Другим основанием могло быть социальное происхождение: хотя доля потомственных дворян в офицерском корпусе неуклонно снижалась и в начале ХХ века составляла около половины офицеров, женитьба на крестьянке или мещанке могла быть воспринята как умаляющая достоинство офицера и той части, в которой он служил; особенно придирчиво к этому вопросу подходили в гвардии и на флоте. Подчас возникали парадоксальные, лишенные какой-либо житейской логики ситуации: сестры офицера, происходившего из мещан или крестьян, имели проживать с ним и посещать все полковые увеселительные мероприятия, но выйти замуж за товарищей брата по полку не могли, т. к. не отвечали критерию «порядочного происхождения».

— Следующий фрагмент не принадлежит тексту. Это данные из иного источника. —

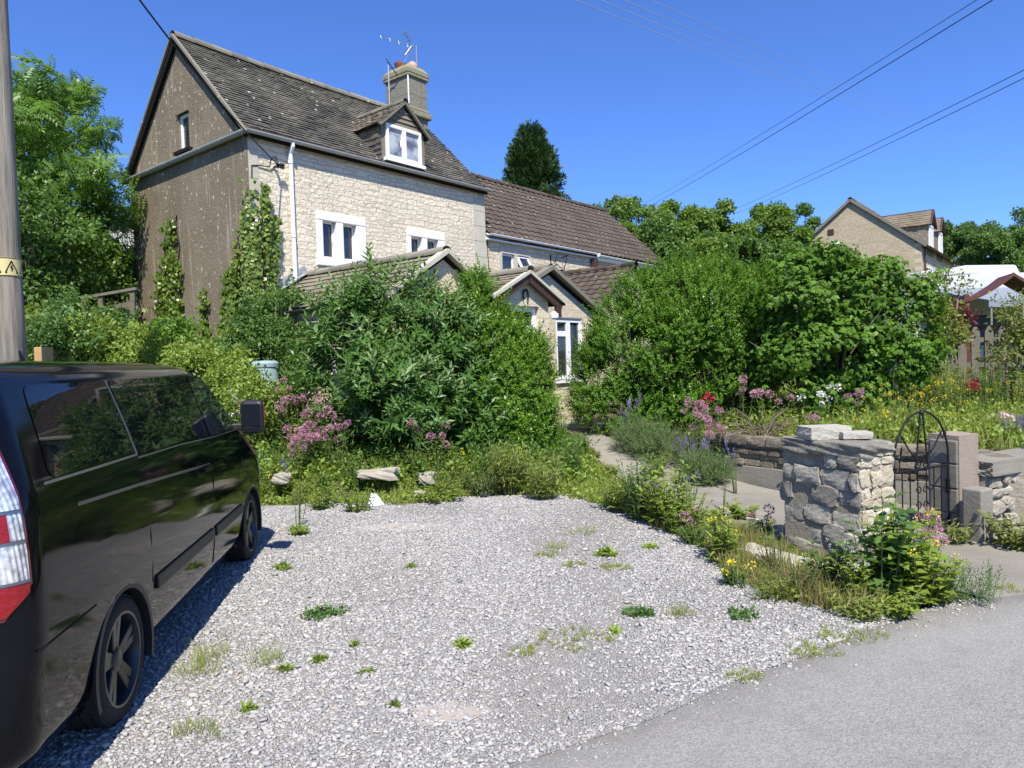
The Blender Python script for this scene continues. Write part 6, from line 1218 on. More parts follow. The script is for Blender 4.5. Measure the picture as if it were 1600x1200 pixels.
# ------------------------------------------------------------------ left bank
def bank(name, label, px, py, Y, w, h, n, tp, mat, seed, size=1.0, cat='bush', nl=10, group=None):
    p = D(px, py, Y); g = hzf(p[0], p[1]); r = np.random.default_rng(seed); lob = blob_lobes((p[0], p[1], g+h*.5), (w, w*.8, h*.55), nl, r, (.45, .65)); return shrub(name, label, cat, (p[0], p[1], g), lob, n, tp, mat, seed, group, size=size, up=.5, rnd=.5, shell=.55)
bank('ash_sapling', 'dark leafy thicket under the ash tree beside the pole', 55, 480, 14.6, 1.3, 2.6, 900, T_tuft, G_far2, 311, 1.15, nl=14)
bank('ash_sapling', 'leafy thicket at the foot of the gable left of the handrail', 120, 440, 16.0, 1.2, 2.9, 850, T_tuft, G_ash, 312, 1.2, nl=14)
bank('ivy_mound', 'dark ivy mound against the far corner of the gable', 180, 420, 18.5, 1.0, 3.0, 800, T_tuft, G_far2, 313, 1.1, nl=10)
bank('bramble', 'pale green bramble on the bank in front of the handrail', 145, 530, 12.2, .95, .75, 900, T_small, G_weed, 314, 1.4)
bank('bramble', 'grassy bramble at the foot of the gable wall', 235, 535, 12.6, 1.0, .75, 900, T_small, G_weed, 315, 1.4)
bank('bramble', 'bright bramble on the bank below the short ivy strand', 300, 545, 12.4, .9, .8, 900, T_small, G_weed, 316, 1.4)
bank('elder_bush', 'ferny green bush growing up between the ivy strands', 290, 510, 13.6, .6, 1.2, 500, T_tuft, G_ash, 317, .9)
bank('bramble', 'yellowish bramble above the van bonnet', 355, 560, 12.0, .8, .8, 1000, T_small, G_weed, 318, 1.3)
bank('bramble', 'yellow green bramble left of the water butt', 385, 595, 11.4, .5, 1.15, 900, T_small, G_weed, 319, 1.2)
bank('bramble', 'tall bramble half hiding the timber handrail', 150, 520, 12.9, .7, 1.0, 700, T_small, G_dkweed, 325, 1.3)
bank('bramble', 'low bramble between van roof and handrail', 90, 545, 11.8, .9, .7, 700, T_small, G_dkweed, 320, 1.4)
bank('bramble', 'leafy bramble in the corner below the ivy', 345, 530, 13.2, .6, 1.1, 600, T_tuft, G_dkweed, 324, .9)
# climber over the left end of the extension
b = gpt(420, 560, 12.6); lob = [(np.array(D(x, y, Yd)), np.array([s, s, s])) for x, y, s, Yd in ((405, 485, .28, 13.3), (430, 480, .28, 13.0), (458, 470, .18, 12.8), (395, 520, .36, 13.2), (425, 515, .36, 13.0), (448, 520, .25, 12.8), (390, 550, .36, 12.9), (435, 545, .32, 12.8), (462, 555, .26, 12.6), (470, 600, .3, 12.0), (450, 590, .3, 12.2))]
shrub('climbing_vine', 'tangled brown-green climber spilling over the left end of the extension', 'climber', b, lob, 1700, T_small, G_far2, 321, size=1.25, shell=.6, rnd=.6)
b = gpt(490, 560, 12.1);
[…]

Разрешение давалось командиром полка и утверждалось командиром дивизии; после 1909 года порядок изменился: разрешение стал давать офицерский суд, в который, как считалось, входили наиболее облеченные доверием товарищей офицеры, а утверждение этого решения было возложено на командира полка. Число не вполне «пристойных» браков начало заметно увеличиваться, хотя по-прежнему встречались препоны со стороны начальников. Так, в 1909 году капитан Н. П. Зарринг ходатайствовал о разрешении вступить в брак с купчихой М. В. Ханиной. Несмотря на то, что он прожил с ней до этого вне брака шесть лет и имел троих детей, и что суд Общества офицеров штаба округа не возражал против женитьбы, последовала начальственная резолюция: «Брак разрешить не могу».
Гораздо проще дело обстояло со студенчеством. Здесь политика властей состояла в постепенном снижении уровня, на котором необходимо было получать разрешение. «Правила для студентов» 1885 года возлагали право давать подобные разрешения исключительно на министра народного просвещения, но уже в мае 1898 года «в порядке исключения» это смогли делать попечители учебных округов с согласия руководителей учебных заведений, а в 1906 году на фоне революционных событий оно и вовсе отошло администрации вузов.

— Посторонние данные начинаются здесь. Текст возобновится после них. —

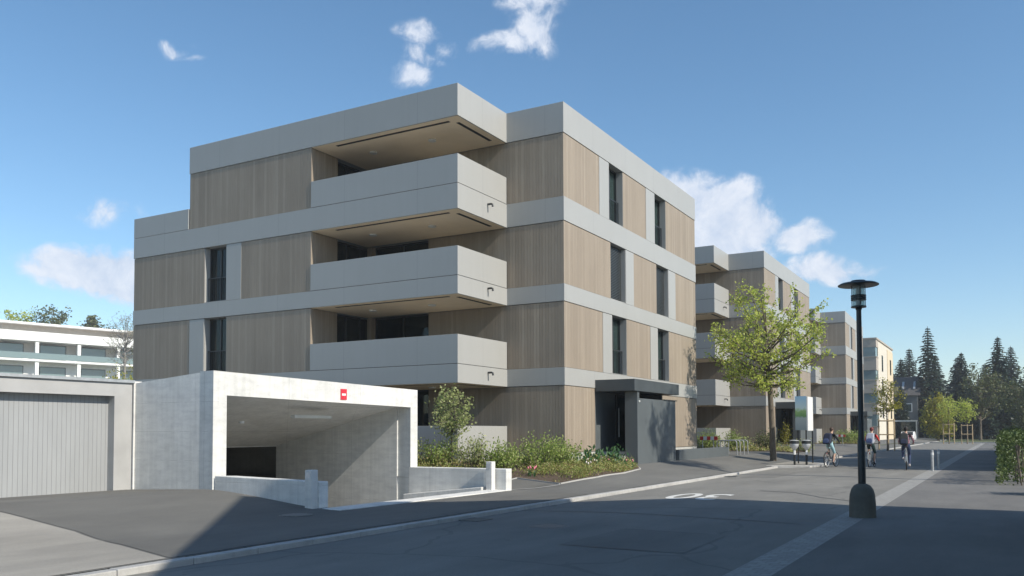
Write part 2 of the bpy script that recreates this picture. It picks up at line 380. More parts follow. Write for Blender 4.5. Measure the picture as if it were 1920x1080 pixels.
# ------------------------------------------------------------------ mesh helpers
class MB:
    def __init__(s): s.v = []; s.f = []; s.mi = []
    def add(s, vs, fs, mi=0):
        o = len(s.v); s.v += [tuple(p) for p in vs]; s.f += [tuple(i+o for i in f) for f in fs]; s.mi += [mi]*len(fs); return s
    def box(s, x0, x1, y0, y1, z0, z1, mi=0):
        return s.add([(x0, y0, z0), (x1, y0, z0), (x1, y1, z0), (x0, y1, z0), (x0, y0, z1), (x1, y0, z1), (x1, y1, z1), (x0, y1, z1)],
                     [(0, 3, 2, 1), (4, 5, 6, 7), (0, 1, 5, 4), (1, 2, 6, 5), (2, 3, 7, 6), (3, 0, 4, 7)], mi)
    def prism(s, poly, z0, z1, mi=0):      # poly counter-clockwise; z1 may be a list
        n = len(poly); zs = z1 if isinstance(z1, (list, tuple)) else [z1]*n
        zb = z0 if isinstance(z0, (list, tuple)) else [z0]*n
        return s.add([(x, y, b) for (x, y), b in zip(poly, zb)]+[(x, y, z) for (x, y), z in zip(poly, zs)],
                     [tuple(range(n-1, -1, -1)), tuple(range(n, 2*n))]+[(i, (i+1) % n, n+(i+1) % n, n+i) for i in range(n)], mi)
    def tube(s, pts, rad, seg=8, mi=0, cap=True):
        pts = [Vector(p) for p in pts]; n = len(pts)
        rad = rad if isinstance(rad, (list, tuple)) else [rad]*n
        vs = []; a = None
        for i, p in enumerate(pts):
            t = (pts[min(i+1, n-1)]-pts[max(i-1, 0)]).normalized()
            if a is None:
                a = t.cross(Vector((0, 0, 1)) if abs(t.z) < .9 else Vector((1, 0, 0))).normalized()
            else:
                a = (a - t*a.dot(t)).normalized()
            b = t.cross(a)
            for k in range(seg):
                an = 2*math.pi*k/seg; vs.append(p+(a*math.cos(an)+b*math.sin(an))*rad[i])
        fs = [(i*seg+k, i*seg+(k+1) % seg, (i+1)*seg+(k+1) % seg, (i+1)*seg+k) for i in range(n-1) for k in range(seg)]
        if cap: fs += [tuple(range(seg-1, -1, -1)), tuple((n-1)*seg+k for k in range(seg))]
        return s.add(vs, fs, mi)
    def lathe(s, prof, c=(0, 0, 0), seg=20, mi=0):
        vs = []; n = len(prof)
        for (r, z) in prof:
            for k in range(seg):
                an = 2*math.pi*k/seg; vs.append((c[0]+max(r, 1e-4)*math.cos(an), c[1]+max(r, 1e-4)*math.sin(an), c[2]+z))
        fs = [(i*seg+k, i*seg+(k+1) % seg, (i+1)*seg+(k+1) % seg, (i+1)*seg+k) for i in range(n-1) for k in range(seg)]
        fs += [tuple(range(seg-1, -1, -1)), tuple((n-1)*seg+k for k in range(seg))]
        return s.add(vs, fs, mi)
    def ellip(s, c, r, seg=12, ring=8, mi=0):
        prof = [(math.sin(math.pi*i/ring), -math.cos(math.pi*i/ring)) for i in range(ring+1)]
        vs = []
        for (pr, z) in prof:
            for k in range(seg):
                an = 2*math.pi*k/seg
                vs.append((c[0]+r[0]*max(pr, 1e-3)*math.cos(an), c[1]+r[1]*max(pr, 1e-3)*math.sin(an), c[2]+r[2]*z))
        return s.add(vs, [(i*seg+k, i*seg+(k+1) % seg, (i+1)*seg+(k+1) % seg, (i+1)*seg+k) for i in range(ring) for k in range(seg)], mi)
    def torus(s, c, Rr, r, seg=28, s2=8, mi=0):      # ring in the y-z plane
        vs = []
        for i in range(seg):
            a = 2*math.pi*i/seg
            for k in range(s2):
                b = 2*math.pi*k/s2; q = Rr+r*math.cos(b)
                vs.append((c[0]+r*math.sin(b), c[1]+q*math.cos(a), c[2]+q*math.sin(a)))
        return s.add(vs, [(i*s2+k, ((i+1) % seg)*s2+k, ((i+1) % seg)*s2+(k+1) % s2, i*s2+(k+1) % s2) for i in range(seg) for k in range(s2)], mi)
    def build(s, name, mats, parent=None, smooth=False, bevel=0, loc=None):
        me = bpy.data.meshes.new(name); me.from_pydata(s.v, [], s.f)
        for m in ([mats] if isinstance(mats, str) else mats): me.materials.append(MATS[m])
        if any(s.mi): me.polygons.foreach_set('material_index', s.mi)
        me.update()
        if smooth:
            me.polygons.foreach_set('use_smooth', [True]*len(me.polygons))
            try: me.set_sharp_from_angle(angle=R(40))
            except Exception: pass
        o = bpy.data.objects.new(name, me); col.objects.link(o)
        if parent: o.parent = parent
        if loc: o.location = loc
        if bevel:
            b = o.modifiers.new('bevel', 'BEVEL'); b.width = bevel; b.segments = 2; b.limit_method = 'ANGLE'; b.angle_limit = R(40)
        return o
def tag(o, label, cat, group=None, kind=None):
    if label: o['label'] = label
    if cat: o['category'] = cat
    if group: o['group'] = group
    if kind: o['kind'] = kind
    return o
def empty(name, loc, label, cat, group=None, rz=0):
    o = bpy.data.objects.new(name, None); col.objects.link(o); o.location = loc; o.rotation_euler.z = rz
    o.empty_display_size = .2
    return tag(o, label, cat, group)
def kids(o): return [c for c in bpy.data.objects if c.parent == o]
def copy_tree(o, loc=None, label=None, parent=None, rz=None, group=None):
    c = o.copy(); col.objects.link(c)
    if parent: c.parent = parent
    for ch in kids(o):
        if ch != c: copy_tree(ch, parent=c)
    if loc is not None: c.location = loc
    if rz is not None: c.rotation_euler.z = rz
    if label: c['label'] = label
    if group: c['group'] = group
    return c
def structure(o, label=None, cat=None): o['kind'] = 'structure'; return tag(o, label, cat)
def sstep(a, b, x):
    t = max(0, min(1, (x-a)/(b-a))); return t*t*(3-2*t)

# ------------------------------------------------------------------ ground
def hl(x, y):      # pavement and yard height left of the street
    if x >= 4.35: return -.465
    a = -.465 + .315*min(1, (4.35-x)/2.8)                           # in front of the houses
    bq = -.465 + .305*sstep(-2.4, 1.8, -x) - .03*max(0, min(3, -1.5-x))      # yard before the ramp
    t = sstep(-6.5, -2.5, y)
    return bq*(1-t)+a*t
def sheet(name, xs, ys, zf, mat, hole=None, label=None):
    v = [(x, y, zf(x, y)) for y in ys for x in xs]; nx = len(xs); f = []
    for j in range(len(ys)-1):
        for i in range(nx-1):
            cx, cy = (xs[i]+xs[i+1])/2, (ys[j]+ys[j+1])/2
            if hole and hole(cx, cy): continue
            f.append((j*nx+i, j*nx+i+1, (j+1)*nx+i+1, (j+1)*nx+i))
    o = MB().add(v, f).build(name, mat, smooth=True)
    return structure(o)
def lin(a, b, n): return [a+(b-a)*i/n for i in range(n+1)]
def uniq(l): return sorted(set(round(q, 4) for q in l))
structure(MB().add([(-2500, -2500, -3.2), (2500, -2500, -3.2), (2500, 2500, -3.2), (-2500, 2500, -3.2)], [(0, 1, 2, 3)]).build('ground', 'grass'))
def gsheet():
    xs = uniq([-160, -90, -60, -40, 4.3]+lin(-22, 4.3, 53)+[-19, 1.55, -1.4]); ys = uniq([-60, -40, -30]+lin(-22, 12, 68)+[14, 17, 20, 24, 28, 34, 40, 60, 90, 130, 170]+[-13.35, -7.4])
    return sheet('pavement', xs, ys, lambda x, y: hl(x, y), 'asphalt_pavement', hole=lambda x, y: -19 < x < 1.55 and -13.35 < y < -7.4)
gsheet()
RX0, RX1 = 4.55, 10.17
sheet('road', lin(RX0, RX1, 12), uniq(lin(-60, 20, 40)+[30, 45, 60, 90, 130, 170]), lambda x, y: -.53+.03*math.sin(math.pi*(x-RX0)/(RX1-RX0)), 'asphalt_road')
sheet('gutter_strip', [RX1, 10.40, 10.63], uniq(lin(-60, 20, 40)+[40, 60, 90, 130, 170]), lambda x, y: -.527+.01*(x-RX1), 'setts')
sheet('pavement', [10.63, 12, 14, 18, 40, 120], uniq([-80, -40, -20, 0, 20, 40, 60, 90, 130, 170]), lambda x, y: -.52, 'asphalt_right')
# kerb stones along the left edge of the street
rng = random.Random(3)
kb = MB(); y = -60
while y < 170:
    l = 1.0
    if not (10.6 < y < 16.4): kb.box(4.385, 4.545, y+.004, y+l-.004, -.70, -.455+rng.uniform(-.003, .003))
    y += l
structure(kb.build('kerb', 'kerb_stone', bevel=.012))
# darker asphalt of the yard and of the drive between the houses
def over(name, poly, mat, dz=.004, n=10, zf=hl):
    bm = bmesh.new()
    vs = [bm.verts.new((x, y, 0)) for x, y in poly]; bm.faces.new(vs)
    x0 = min(p[0] for p in poly); x1 = max(p[0] for p in poly); y0 = min(p[1] for p in poly); y1 = max(p[1] for p in poly)
    for i in range(1, n):
        g = bm.verts[:]+bm.edges[:]+bm.faces[:]
        bmesh.ops.bisect_plane(bm, geom=g, plane_co=(x0+(x1-x0)*i/n, 0, 0), plane_no=(1, 0, 0))
        g = bm.verts[:]+bm.edges[:]+bm.faces[:]
        bmesh.ops.bisect_plane(bm, geom=g, plane_co=(0, y0+(y1-y0)*i/n, 0), plane_no=(0, 1, 0))
    for v in bm.verts: v.co.z = zf(v.co.x, v.co.y)+dz
    me = bpy.data.meshes.new(name); bm.to_mesh(me); bm.free(); me.materials.append(MATS[mat])
    me.polygons.foreach_set('use_smooth', [True]*len(me.polygons))
    o = bpy.data.objects.new(name, me); col.objects.link(o); return structure(o)
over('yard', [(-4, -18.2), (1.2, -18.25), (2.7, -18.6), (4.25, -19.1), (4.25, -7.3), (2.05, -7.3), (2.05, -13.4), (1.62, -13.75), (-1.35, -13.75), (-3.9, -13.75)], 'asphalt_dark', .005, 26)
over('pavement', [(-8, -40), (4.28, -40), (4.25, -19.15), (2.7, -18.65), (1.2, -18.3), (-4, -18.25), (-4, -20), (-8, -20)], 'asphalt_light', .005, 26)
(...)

Формально к ходатайству студента требовалось письменное согласие родителей, но в некоторых университетах либеральные руководители смотрели на его отсутствие сквозь пальцы. Все это приводило к тому, что перед Первой Мировой войной в среднем каждый 8-й российский студент был женат.
Случались и «местные инициативы», запрещавшие некоторым категориям людей вступать в брак. Так, например, в 1896 году было принято постановление Петербургской городской думы, по которому не могли выходить замуж учительницы столичных думских школ.
А ведь были еще и многочисленные религиозные запреты: например, православные и католики могли жениться только на христианах; впрочем, мы к этому еще вернемся. Иными словами, не только получить развод, но и вступить в брак всего сто с небольшим лет тому назад было подчас совсем непросто.